Les disparus d'El Hencha, issus de la classe moyenne, pas particulièrement pauvres, partageaient cette "sensation d'horizon bouché".

Le frère d'Inès avait un travail mais "avec 20 dinars par jour (trois euros environ), une fois payé ses cigarettes, il disait qu'il ne pouvait pas faire de projets, ni construire une maison, ni se marier".

Mohamed l'instituteur pointe du doigt "les jeunes déjà en Italie qui publient sur les réseaux sociaux (...) leur quotidien". Les autres "voient ça et veulent changer leur avenir.

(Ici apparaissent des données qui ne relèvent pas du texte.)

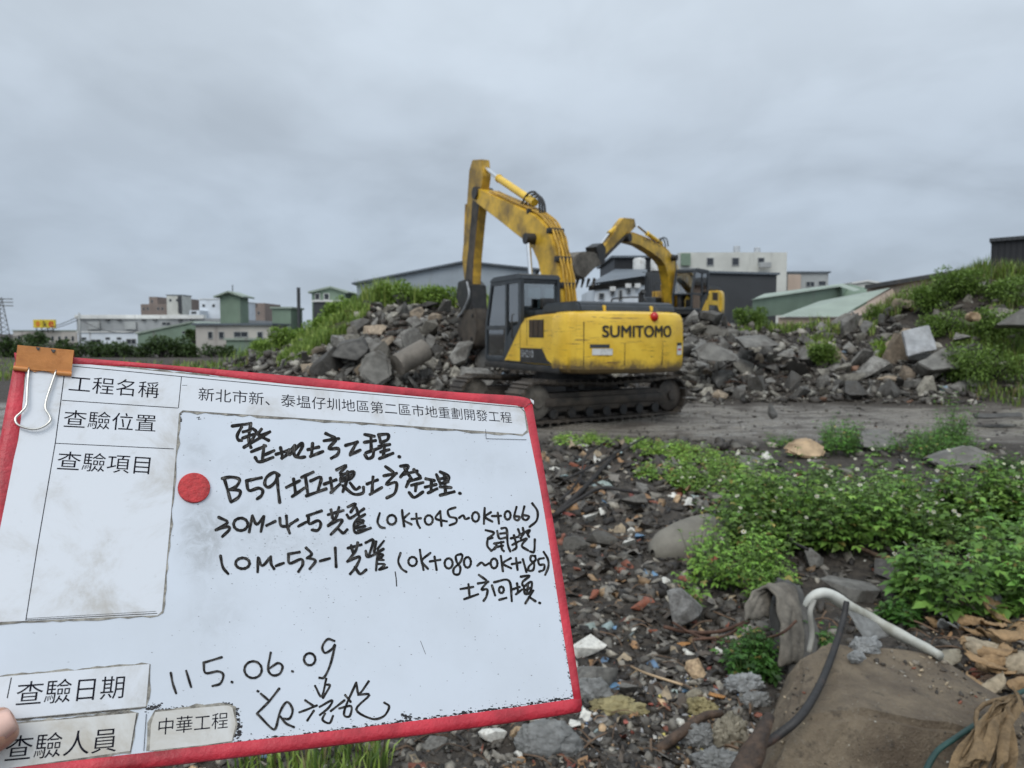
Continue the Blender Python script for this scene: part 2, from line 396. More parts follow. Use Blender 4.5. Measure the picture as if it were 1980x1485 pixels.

Ils imaginent l'Europe comme un paradis", souligne-t-il. C'était, pense-t-il, le cas de Yousri qui travaillait dans un café internet pour 10/15 dinars par jour après avoir quitté le lycée avant le bac.

Meftah Jalloul était lui d'accord pour que son fils, également décrocheur scolaire, émigre, mais légalement et seulement après avoir fait une formation. "Il pouvait apprendre un métier: plombier, menuisier, mécanicien", souligne le père de famille.

Aujourd'hui, M. Jalloul lutte pour garder espoir.

«Temps très mauvais»

"Quatre mois se sont écoulés et je pleure mon fils. Ma famille et moi, nous sommes épuisés", dit-il en fondant en larmes.

Lui et d'autres familles se raccrochent à l'idée que l'embarcation aurait pu dériver vers la Libye voisine. Des contacts ont été pris, des recherches menées, en vain.

Inès Lafi et Mohamed Henchi redoutent le pire. Plus de 1.300 migrants sont morts ou ont disparu dans des naufrages l'an passé près des côtes tunisiennes, selon le FTDES.

"Le temps était très mauvais. Même les pêcheurs qui connaissent la mer sont rentrés, lui est sorti", explique Inès, furieuse contre le passeur, connu de tous pour son activité clandestine, qui n'est pas non plus revenu de cette dernière traversée.

Aux autorités, les familles demandent la poursuite des recherches et davantage d'opportunités à El Hencha.

"Il faut enrichir la zone industrielle avec d'autres unités de production, fournir des emplois aux jeunes", estime M. Henchi.

Il faudrait aussi, dit l'instituteur, "construire un état d'esprit différent" avec des programmes éducatifs pour donner envie de bâtir son avenir en Tunisie. Sinon les jeunes "se contentent d'un tour au café, d'un peu de ping-pong ou volley-ball".